By The Signal Editorial Board
It’s an opportunity to do the right thing. And Mayor Pro Tem Laurene Weste should take it.
The controversial proposed five-story mixed-use apartment and commercial building on Main Street in Old Town Newhall is showing up on the City Council’s agenda Tuesday night, and the city staff recommendation is exactly the deal Weste told them to recommend after she negotiated it privately with the developer, Serrano Development Group, and secured a pledge from the builder to pony up $750,000 for her pet historical preservation projects in exchange for demolishing the old Newhall courthouse building, which is on the city’s own list of historic structures.
The deal has Weste’s fingerprints all over it, and the developer’s representative openly acknowledged it in a Planning Commission meeting last month when he said, in no uncertain terms, that he had negotiated the deal with a council member. He didn’t name her at the time, but it was Weste.
As a side note, the project is just a stone’s throw from Weste’s own Placerita Canyon property, though apparently not close enough — we think — to compel her to recuse herself over a legally defined conflict of interest.
Regardless, she should recuse herself anyway.
Whether it’s a legal matter or not, it’s the right thing to do. It’s the right thing to do because she negotiated a shady back-room deal — which is not how we want things done in Santa Clarita, even if that somehow has become the norm as Laurene Weste sees it. It’s also the right thing to do because, even if her property isn’t within the legal “radius” to compel her to sit this one out, she should, because she clearly stands to gain from it personally in terms of improved property value.
Anyone looking at a map can see that.
So, it’s in all likelihood more of a moral question than a legal one. If Weste does recuse herself, then that means the remaining four City Council members — the ones who didn’t have personal stakes in negotiating a shady backroom deal — will make the decision on the project. That might just kill the project because those who “count votes” by watching City Hall goings-on are pegging this one at 2-2 without Weste.
But if the council doesn’t kill the project, there’s another matter council members should address before giving the project their stamp of approval, and that’s the request for relief from Carl and Jeri Goldman, the owners of KHTS, the Santa Clarita Valley’s radio station.
The KHTS broadcast studio happens to be right next door to the Serrano project site. And by right next door, we mean RIGHT next door, as in the construction site and the KHTS building are an eighth of an inch apart.
As you might imagine, the radio station is worried about construction noise. And they have a point.
You might think it’s odd that we would go to bat for a business competitor. After all, The Signal and KHTS both sell advertising in this market that both the newspaper and the radio station love.
But fair is fair, and right is right. KHTS has simply asked the developer to mitigate its most noisy activities — blasting and the like — during the radio station’s morning drive hours of 6 to 9 a.m., Monday through Friday, and for a half-hour at midday on weekdays, so the station can broadcast its most important shows without undue background noise from jackhammers and who knows what else.
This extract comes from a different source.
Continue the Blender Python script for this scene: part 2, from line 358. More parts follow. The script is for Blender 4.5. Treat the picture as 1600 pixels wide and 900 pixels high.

The developer, with Laurene Weste and her privately negotiated (dictated?) city staff recommendation for approval firmly in his back pocket, has told KHTS to go pound sand because it would cost extra money to alter the construction schedule.
The City Council should right that wrong and give KHTS the reasonable relief it seeks from a noisy construction schedule. As Carl Goldman put it, in a letter published by The Signal, they can blast to their hearts’ content the other 150.5 hours of the week.
That’s fair. KHTS should not have to relocate in order to broadcast its morning drive and midday shows without construction noise. The council, if it chooses to approve the Serrano project, should stipulate it as such.
So much has already been done wrong on this deal. Is the old Newhall courthouse still historically significant? No study was conducted to weigh the question. Would it cost too much to relocate the courthouse building? No study was done to weigh the question. Is $750,000 a fair “offset” fee for the developer to just demolish the old courthouse building? Again, no study was done to weigh the question.
It just sounded like a good deal to Laurene Weste, in her private negotiations with the developer, and then it became so, because she said so.
There are additional fair questions to ask about the project. Is a five-story building in that location consistent with the city’s Old Town Newhall specific plan? It apparently depends on whether you buy the developer’s contention that the project would occupy a “whole block,” which, considering that the project directly abuts the KHTS building, would lead one to believe that it does not.
That, too, has not been an open topic of conversation or deliberation about the project.
We generally favor the rights of property owners to develop their land. And, in the long run, the Serrano project may very well end up being a good thing for Old Town Newhall. But as we said in a prior editorial, our objection here has to do with the way this particular sausage has been made.
This is not the level of transparency we expect in the running of our city. Nor is it the measured consideration we expect for matters like this. And nor does this deal, as it stands, give due consideration to a particular business for which excessive noise is more than a nuisance — it’s a killer.
The City Council has an opportunity to do what’s right on Tuesday. We urge Weste to do her part, and do what’s right by recusing herself.
And then we urge the other four council members to do the best they can to clean up the mess.